Bring all Law college sat par with NLUs
Nishi, 17 Jan 2015

Let us first talk of reforms in legal education. The 1200-odd Law colleges in the country are in a pathetic state. There is an urgent need to bring them at par with National Law Universities. Admission to all Law colleges should be based on CLAT. As part of their social responsibility, Law schools should be asked to adopt at least one Law college every year and give training to their teachers and help them in building libraries.

 

Law Schools are ‘islands of excellence’ and therefore, just like IITs should be directly funded by the Ministry of HRD. Due to the small number of students, the quantum of fee collection is very small and the government has to give generous grants to these institutions to keep them functional. If the government agrees to fund liberally, then the fees would be automatically reduced.

 

When we talk of unique practices, NALSAR is the only university, which is offering a number of elective courses of varying credits by regular, adjunct and visiting faculty and giving option to the students to study the courses/subjects of their interest.
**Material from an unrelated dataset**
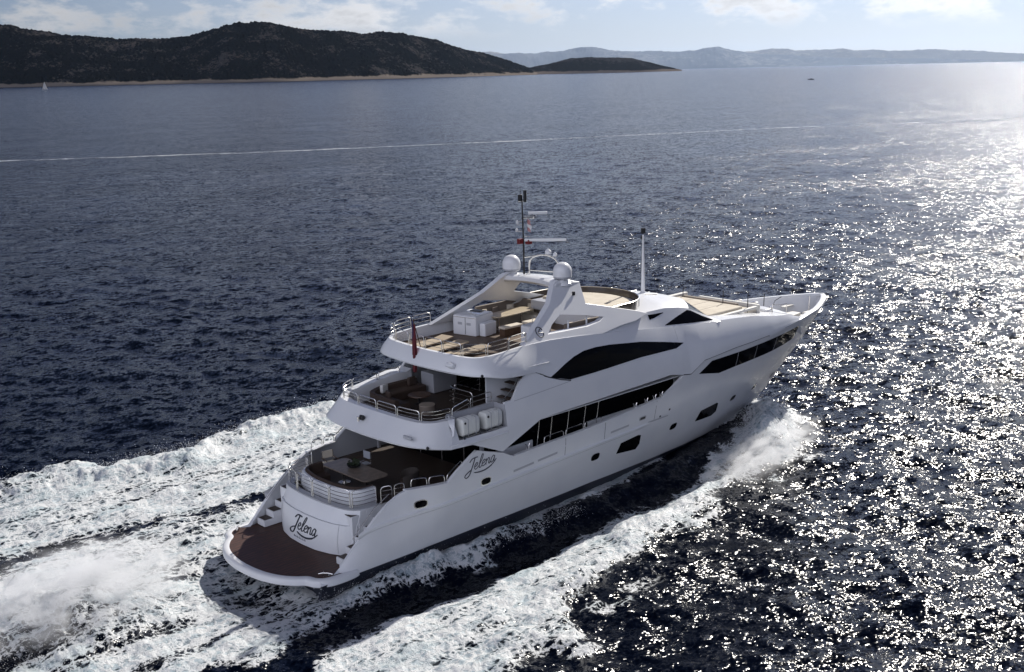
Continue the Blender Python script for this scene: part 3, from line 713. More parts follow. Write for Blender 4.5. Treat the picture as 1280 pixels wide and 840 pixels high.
# salon bulkhead and walls
mb = MB(); mb.box(9.7, 9.8, -3.0, 3.0, 2.13, 4.34); sdr = mb.build('salon_door', GLASS, Y)
for y in (-1.5, 0, 1.5):
    mb = MB(); mb.box(9.62, 9.69, y-.04, y+.04, 2.13, 4.33); mb.build('door_frame', STEEL, sdr)
for s in (-1, 1):
    mb = MB(); mb.grid([[(x, s*yy, z) for z in (2.3, 4.35)] for x, yy in ((9.75, 3.05), (12, 3.1), (18, 3.1), (21.95, 3.1))]); mb.build('salon_window', GLASS, Y, solid=.05)
    for x0, x1 in ((9.9, 12.15), (15.7, 21.9)):
        mb = MB(); mb.box(x0, x1, *sorted((s*3.12, s*3.2)), 2.3, 3.2); mb.build('salon_wall', WHITE, Y, bevel=.02)
    mb = MB(); mb.grid([[(21.95, s*3.1, z), (22.9, s*3.2, z), (23.0, s*3.4, z)] for z in (2.3, 4.4)]); mb.build('deck_end_wall', WHITE, Y, solid=.05)
    mb = MB()
    for x in (21.5, 21.95): mb.box(x, x+.42, *sorted((s*3.2, s*3.42)), 2.3, 2.7+(x-21.5)*1.3+.1)
    mb.build('side_steps', TEAK, Y, bevel=.01)
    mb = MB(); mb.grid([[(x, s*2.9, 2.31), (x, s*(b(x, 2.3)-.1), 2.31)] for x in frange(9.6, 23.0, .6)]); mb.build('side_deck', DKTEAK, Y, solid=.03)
    for x in (11.9, 12.68, 13.74, 14.82, 15.68):
        mb = MB(); zt = 4.42; y0 = b(x, 3.2)-.1
        mb.tube([(x, s*(y0-.3), 2.35), (x, s*(S(x, zt)-.12), zt)], .016, 6); mb.build('deck_stanchion', STEEL, Y)
    railing([(12.1, s*(b(12, 3.2)-.08), 3.20), (13.4, s*(b(13, 3.2)-.08), 3.22)], .28, 1.4, 0)
    railing([(13.45, s*(b(13, 3.2)-.08), 3.22), (15.9, s*(b(16, 3.2)-.08), 3.28)], .28, 1.22, 0)
    for x, z in ((11.2, 3.14), (18.2, 3.42), (19.0, 3.48), (19.6, 3.52), (20.1, 3.56)):
        mb = MB(); mb.tube([(x-.07, s*3.86, z), (x-.07, s*3.86, z+.18), (x-.13, s*3.86, z+.26)], .025, 6); mb.tube([(x+.07, s*3.86, z), (x+.07, s*3.86, z+.18), (x+.13, s*3.86, z+.26)], .025, 6); mb.build('fairlead_roller', STEEL, Y)
    # quarter rails
    railing([(5.1, s*(b(5, 3)-.12), 3.02), (6.6, s*(b(6.5, 3)-.12), 2.92)], .3, .8, 0)
    railing([(6.62, s*(b(6.6, 3)-.12), 2.92), (7.1, s*(b(7, 3)-.12), 3.22), (7.5, s*(b(7.4, 3)-.12), 3.42)], .22, .9, 0)
    mb = MB(); mb.grid([[(x, s*(b(x, z)-.13), z) for z in (2.13, itp(x, T1)-.02)] for x in frange(4.9, 9.7, .3)]); mb.build('cockpit_side', GREYW, Y, solid=.04)
    mb = MB(); mb.box(8.75, 8.9, *sorted((s*3.5, s*3.65)), 2.1, 4.34); mb.build('cockpit_pillar', GREYW, Y, bevel=.03)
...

Prof-Faizan-MustafaLaw Schools, just like IITs should be directly funded by the Ministry of Human Resource Development. Due to the small number of students, the quantum of fee collection is very small. If the government agrees to fund liberally, then the fees would be automatically reduced

The curriculum and teaching methodology at NALSAR aim to equip students with research and writing skills through different kinds of projects assignments such as: newspaper discovery; film reviews; conducting of live interviews; creating moot problems; drafting petitions; book reviews; case comments and research papers.

 

As a part of the study programme and in order to provide the students an opportunity to look at the practical problems and observe social realities, the university provides internship training for all its students during the semester break viz. from first week of November to middle of December every year.

 

Even as the university encourage research and writing skills through projects, it allows students to explore other co-curricular routes such as moot courts and essay competitions. The
large repository of elective courses, the varied project assignments and different learning techniques are efforts at recognizing multiple intelligences and providing space for the strengths of all kinds of students.

 

NALSAR is also the only Law School in the country, which runs a specialized MBA programme. The course aims to curve out future managers having cutting-edge knowledge and expertise in management and Law. In view of the need for preparing professionally trained Court Managers to put in place an efficient Court Management System, the university is integrating Management with Law and offering Court Management as one of the major specializations in MBA. Similarly in today’s complex globalized business world, carrying out business or running a corporate without adequate legal skills is a very risky proposition. The Business Managers need to know the legal environment and therefore MBA (Corporate Governance) and MBA (Financial Services and Capital Markets) are going to be accepted by the corporates without any difficulty. 

 

The legal profession has significantly changed from the time when I studied Law. The establishment of National Law School, Bangalore and other NLUs has brought in a paradigm shift. The demography of Law Schools and colleges has completely changed and Law is a preferred course today.